**What the task requires:** Where a line contains the word "Write", copy that line.
__________________________________________________
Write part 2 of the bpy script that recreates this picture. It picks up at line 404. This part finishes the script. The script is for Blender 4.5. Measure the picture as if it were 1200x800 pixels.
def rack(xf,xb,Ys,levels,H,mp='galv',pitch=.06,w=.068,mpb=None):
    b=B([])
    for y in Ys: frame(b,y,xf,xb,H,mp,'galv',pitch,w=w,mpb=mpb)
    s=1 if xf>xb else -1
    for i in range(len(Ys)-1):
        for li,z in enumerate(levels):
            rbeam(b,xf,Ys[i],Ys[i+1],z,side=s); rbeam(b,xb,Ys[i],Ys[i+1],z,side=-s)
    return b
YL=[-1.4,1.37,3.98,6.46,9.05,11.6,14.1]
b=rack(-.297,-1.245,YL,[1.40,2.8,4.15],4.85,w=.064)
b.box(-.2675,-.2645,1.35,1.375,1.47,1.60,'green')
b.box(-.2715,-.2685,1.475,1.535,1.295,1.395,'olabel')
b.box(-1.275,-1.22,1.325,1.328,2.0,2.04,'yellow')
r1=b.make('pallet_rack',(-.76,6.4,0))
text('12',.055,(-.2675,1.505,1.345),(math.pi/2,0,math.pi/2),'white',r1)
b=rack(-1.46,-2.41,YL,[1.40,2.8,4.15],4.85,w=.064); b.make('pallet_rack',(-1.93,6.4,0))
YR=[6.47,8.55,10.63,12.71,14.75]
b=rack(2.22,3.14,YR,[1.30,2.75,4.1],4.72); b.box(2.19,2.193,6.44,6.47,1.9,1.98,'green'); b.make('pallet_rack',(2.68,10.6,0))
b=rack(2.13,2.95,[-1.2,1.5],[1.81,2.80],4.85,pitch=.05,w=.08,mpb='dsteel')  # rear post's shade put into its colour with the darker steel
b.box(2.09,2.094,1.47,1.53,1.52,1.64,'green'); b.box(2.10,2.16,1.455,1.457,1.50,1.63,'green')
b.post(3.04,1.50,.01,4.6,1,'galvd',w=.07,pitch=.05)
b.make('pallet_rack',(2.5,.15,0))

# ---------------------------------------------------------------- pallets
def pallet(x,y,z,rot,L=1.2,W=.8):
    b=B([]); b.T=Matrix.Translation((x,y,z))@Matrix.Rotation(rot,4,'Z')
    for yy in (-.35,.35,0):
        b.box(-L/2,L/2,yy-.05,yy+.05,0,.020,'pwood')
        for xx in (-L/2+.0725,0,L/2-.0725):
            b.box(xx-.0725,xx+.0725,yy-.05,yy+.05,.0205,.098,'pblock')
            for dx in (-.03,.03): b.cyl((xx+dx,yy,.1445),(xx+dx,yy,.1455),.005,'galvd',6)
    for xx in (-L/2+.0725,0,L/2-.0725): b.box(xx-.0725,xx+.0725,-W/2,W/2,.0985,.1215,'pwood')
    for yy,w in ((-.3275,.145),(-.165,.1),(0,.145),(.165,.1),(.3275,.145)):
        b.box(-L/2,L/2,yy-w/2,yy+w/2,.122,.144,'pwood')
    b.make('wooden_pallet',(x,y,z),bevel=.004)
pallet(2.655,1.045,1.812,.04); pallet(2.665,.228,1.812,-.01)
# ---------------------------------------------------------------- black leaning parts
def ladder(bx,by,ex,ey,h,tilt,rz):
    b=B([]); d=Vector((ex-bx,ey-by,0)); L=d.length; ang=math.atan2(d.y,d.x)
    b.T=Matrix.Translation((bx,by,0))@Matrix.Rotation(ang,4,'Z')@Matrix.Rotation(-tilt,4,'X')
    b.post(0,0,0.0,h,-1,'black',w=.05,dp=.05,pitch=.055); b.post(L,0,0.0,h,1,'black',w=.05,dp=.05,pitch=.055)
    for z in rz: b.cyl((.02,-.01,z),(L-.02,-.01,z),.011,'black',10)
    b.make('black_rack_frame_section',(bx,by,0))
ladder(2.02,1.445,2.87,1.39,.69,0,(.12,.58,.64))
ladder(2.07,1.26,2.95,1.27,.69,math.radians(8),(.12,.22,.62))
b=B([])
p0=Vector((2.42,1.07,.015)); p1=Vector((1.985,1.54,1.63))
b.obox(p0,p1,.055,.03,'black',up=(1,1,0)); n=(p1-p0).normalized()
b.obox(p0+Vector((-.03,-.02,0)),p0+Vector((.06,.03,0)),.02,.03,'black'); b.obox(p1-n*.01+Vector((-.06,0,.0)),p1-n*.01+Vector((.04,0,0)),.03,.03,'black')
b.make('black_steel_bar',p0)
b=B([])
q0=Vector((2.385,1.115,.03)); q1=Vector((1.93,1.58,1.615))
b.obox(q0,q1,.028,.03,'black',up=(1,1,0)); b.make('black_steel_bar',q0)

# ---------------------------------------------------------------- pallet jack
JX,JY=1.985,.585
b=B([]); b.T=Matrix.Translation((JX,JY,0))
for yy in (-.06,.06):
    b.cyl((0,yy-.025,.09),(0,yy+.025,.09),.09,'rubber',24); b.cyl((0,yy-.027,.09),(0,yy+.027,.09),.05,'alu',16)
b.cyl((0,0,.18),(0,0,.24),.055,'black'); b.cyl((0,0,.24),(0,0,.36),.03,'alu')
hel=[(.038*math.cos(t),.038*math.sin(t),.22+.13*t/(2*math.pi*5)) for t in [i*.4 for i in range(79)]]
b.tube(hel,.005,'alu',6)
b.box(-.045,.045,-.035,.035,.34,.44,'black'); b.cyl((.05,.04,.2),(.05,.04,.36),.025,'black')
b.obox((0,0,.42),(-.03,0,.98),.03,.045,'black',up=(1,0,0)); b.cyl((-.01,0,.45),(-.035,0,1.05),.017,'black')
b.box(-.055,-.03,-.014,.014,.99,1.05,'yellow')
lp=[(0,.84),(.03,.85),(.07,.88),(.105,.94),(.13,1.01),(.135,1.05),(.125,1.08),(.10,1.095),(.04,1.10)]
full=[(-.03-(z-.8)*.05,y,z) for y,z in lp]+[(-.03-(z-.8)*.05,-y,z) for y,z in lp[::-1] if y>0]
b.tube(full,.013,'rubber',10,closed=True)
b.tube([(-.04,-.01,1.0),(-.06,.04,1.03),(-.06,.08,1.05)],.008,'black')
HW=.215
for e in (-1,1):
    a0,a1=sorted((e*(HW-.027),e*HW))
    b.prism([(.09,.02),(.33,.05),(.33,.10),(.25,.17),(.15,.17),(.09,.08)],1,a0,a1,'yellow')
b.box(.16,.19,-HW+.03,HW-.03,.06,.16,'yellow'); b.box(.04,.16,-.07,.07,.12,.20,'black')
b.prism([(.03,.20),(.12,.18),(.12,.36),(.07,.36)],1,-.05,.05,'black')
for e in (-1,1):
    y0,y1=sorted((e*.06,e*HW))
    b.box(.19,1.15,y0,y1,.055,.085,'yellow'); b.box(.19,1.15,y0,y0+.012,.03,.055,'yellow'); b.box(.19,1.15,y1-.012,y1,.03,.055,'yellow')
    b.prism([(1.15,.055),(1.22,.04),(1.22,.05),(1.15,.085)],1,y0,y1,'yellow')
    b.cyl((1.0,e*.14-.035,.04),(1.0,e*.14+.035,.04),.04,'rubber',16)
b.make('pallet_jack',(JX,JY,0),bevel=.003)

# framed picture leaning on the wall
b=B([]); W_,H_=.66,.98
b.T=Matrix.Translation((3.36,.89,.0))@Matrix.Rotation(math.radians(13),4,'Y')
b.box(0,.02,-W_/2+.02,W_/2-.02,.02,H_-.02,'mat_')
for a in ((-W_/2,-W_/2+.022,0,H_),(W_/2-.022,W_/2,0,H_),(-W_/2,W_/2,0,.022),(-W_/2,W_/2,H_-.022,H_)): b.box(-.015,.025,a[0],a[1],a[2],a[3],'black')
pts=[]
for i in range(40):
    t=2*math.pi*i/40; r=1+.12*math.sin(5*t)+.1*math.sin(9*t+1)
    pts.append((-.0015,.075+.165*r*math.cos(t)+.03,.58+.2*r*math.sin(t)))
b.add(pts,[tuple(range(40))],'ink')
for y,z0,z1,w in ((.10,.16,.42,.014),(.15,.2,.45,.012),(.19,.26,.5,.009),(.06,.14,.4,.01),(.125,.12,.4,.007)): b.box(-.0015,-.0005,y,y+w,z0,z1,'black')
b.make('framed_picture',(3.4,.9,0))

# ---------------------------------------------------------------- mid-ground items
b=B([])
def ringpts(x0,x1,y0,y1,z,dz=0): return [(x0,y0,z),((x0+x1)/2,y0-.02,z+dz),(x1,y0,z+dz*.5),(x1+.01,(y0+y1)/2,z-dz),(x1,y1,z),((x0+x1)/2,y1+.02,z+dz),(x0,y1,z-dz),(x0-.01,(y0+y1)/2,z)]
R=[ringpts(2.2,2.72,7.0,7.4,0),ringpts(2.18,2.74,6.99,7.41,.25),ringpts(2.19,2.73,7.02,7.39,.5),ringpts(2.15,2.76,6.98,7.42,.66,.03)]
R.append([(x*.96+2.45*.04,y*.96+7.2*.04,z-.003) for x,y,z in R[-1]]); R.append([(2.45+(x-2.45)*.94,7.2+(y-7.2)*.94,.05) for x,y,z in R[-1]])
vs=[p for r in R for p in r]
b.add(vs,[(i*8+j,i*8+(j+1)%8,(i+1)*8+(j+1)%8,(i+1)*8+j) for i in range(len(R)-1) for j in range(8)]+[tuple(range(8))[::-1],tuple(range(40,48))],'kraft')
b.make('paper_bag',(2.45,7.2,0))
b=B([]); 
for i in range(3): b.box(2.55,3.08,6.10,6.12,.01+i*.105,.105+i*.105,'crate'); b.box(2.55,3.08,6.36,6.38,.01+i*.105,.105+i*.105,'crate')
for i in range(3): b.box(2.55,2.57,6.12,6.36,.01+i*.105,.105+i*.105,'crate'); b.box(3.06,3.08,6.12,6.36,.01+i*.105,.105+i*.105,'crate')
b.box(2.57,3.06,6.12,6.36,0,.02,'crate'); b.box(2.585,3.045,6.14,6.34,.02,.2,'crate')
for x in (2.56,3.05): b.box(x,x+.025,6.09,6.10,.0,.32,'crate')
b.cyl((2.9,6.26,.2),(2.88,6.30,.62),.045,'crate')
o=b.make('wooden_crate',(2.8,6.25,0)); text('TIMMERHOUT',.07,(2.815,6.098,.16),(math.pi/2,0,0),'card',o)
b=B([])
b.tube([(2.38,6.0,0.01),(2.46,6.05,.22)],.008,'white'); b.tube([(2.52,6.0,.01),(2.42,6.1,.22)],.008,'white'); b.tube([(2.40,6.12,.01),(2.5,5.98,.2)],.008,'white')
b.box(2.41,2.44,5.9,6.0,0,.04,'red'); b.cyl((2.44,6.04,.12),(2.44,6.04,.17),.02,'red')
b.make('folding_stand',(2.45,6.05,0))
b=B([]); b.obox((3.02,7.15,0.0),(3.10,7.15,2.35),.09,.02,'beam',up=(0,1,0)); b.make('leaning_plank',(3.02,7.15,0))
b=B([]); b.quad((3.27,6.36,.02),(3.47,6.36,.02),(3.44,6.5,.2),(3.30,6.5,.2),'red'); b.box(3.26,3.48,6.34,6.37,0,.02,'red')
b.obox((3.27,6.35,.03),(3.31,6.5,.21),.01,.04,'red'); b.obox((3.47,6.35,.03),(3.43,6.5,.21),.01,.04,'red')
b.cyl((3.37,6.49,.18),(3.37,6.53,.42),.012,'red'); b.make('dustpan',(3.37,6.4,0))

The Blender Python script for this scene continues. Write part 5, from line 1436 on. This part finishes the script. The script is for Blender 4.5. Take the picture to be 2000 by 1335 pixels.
__________________________________________________
**Exercise response:**
Write part 2 of the bpy script that recreates this picture. It picks up at line 404. This part finishes the script. The script is for Blender 4.5. Measure the picture as if it were 1200x800 pixels.
The Blender Python script for this scene continues. Write part 5, from line 1436 on. This part finishes the script. The script is for Blender 4.5. Take the picture to be 2000 by 1335 pixels.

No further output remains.